自分という樹を剪定するのは、自分である。

*先日、打ち合わせをしていた後輩が「ついつい人に合わせてしまうんですよね」と、打ち合わせがひと段落ついた頃にコーヒーを啜りながら、最近の悩みを吐露していた。ぼくは「人に合わせない人よりよっぽどマシだけど、人に合わせてばかりってのも自分に責任がない人みたいで怖いよな」と、なかば真面目に返してしまった。

「人に合わせる」ということは、なにもわるいことじゃない。合わせることができないと、わがままばかりになってしまうし、自分勝手になってしまうことも事実だ。だし、本当に何から何まで「人に合わせる」ことなく、生きている人なんているのだろうか。納得できるか、もやもやしないかといった判断をしてしまった後悔は別として、本当に「人に合わせる」ことなく生きていくのは、相当むづかしいし、大変な労力が要ることだと思う。

ただ「人に合わせる」ばかりになってしまってもどうだろう、とも、もちろん思うわけさ。少しおおげさに言ってしまえば、いったい誰のための人生なのか、分からなくなってしまう。「人に合わせる」ことばかりをしてきた人は、死ぬ間際にどんなことを思うのだろうか。

この「人に合わせる・合わせない問題」については、「決定権が誰か」が大事なんじゃないかなぁ。つまり、「誰が決めたか?」だ。人に合わせることを「自分で決めた」のなら、それは合わせたらいい。しかし、人に合わせることを「自分で決めない」ことは、文字通り流されているようにも思う。決定権がはっきりしてなかったり、他人に預けてしまっていたら、反省もできやしないし、何かあったとき、その人のせいにしてしまう。

あ、樹に例えたら分かりやすいかもしれない。自分という木を、「自分で剪定する」か「他人に剪定されるか」の違いなんだ。自分という樹を、自分で剪定していくこと。こうしたほうが美しいかな、とか、ここを放っておいたら腐っちゃうぞ、とかね。ただただ「人に合わせる」ことは、自分という樹の剪定を、他人にされているようなものだ。その鋏を、自分が信頼して預けたのなら文句はないだろうし、いいだろうけど、そうじゃないと勝手に、相手の価値観で美しいと思う形で切られてるようなものだもんね。

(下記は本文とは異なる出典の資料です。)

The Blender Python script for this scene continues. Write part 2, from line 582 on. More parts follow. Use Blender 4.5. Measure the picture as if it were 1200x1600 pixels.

どんなに不恰好であろうと、小さかろうと大きかろうと、花がつこうとつかなかろうと、自分という一本の樹を、誰が面倒を見るかって話なんだと思うよ。ずーっと死ぬまで面倒を見てくれる人なんていないだろうし、その人の価値観と自分の価値観は違うわけだし。そのためにも、あんたはいったい、どんな樹になりたいんだい?ってのが大事になってきたりもするわけだ。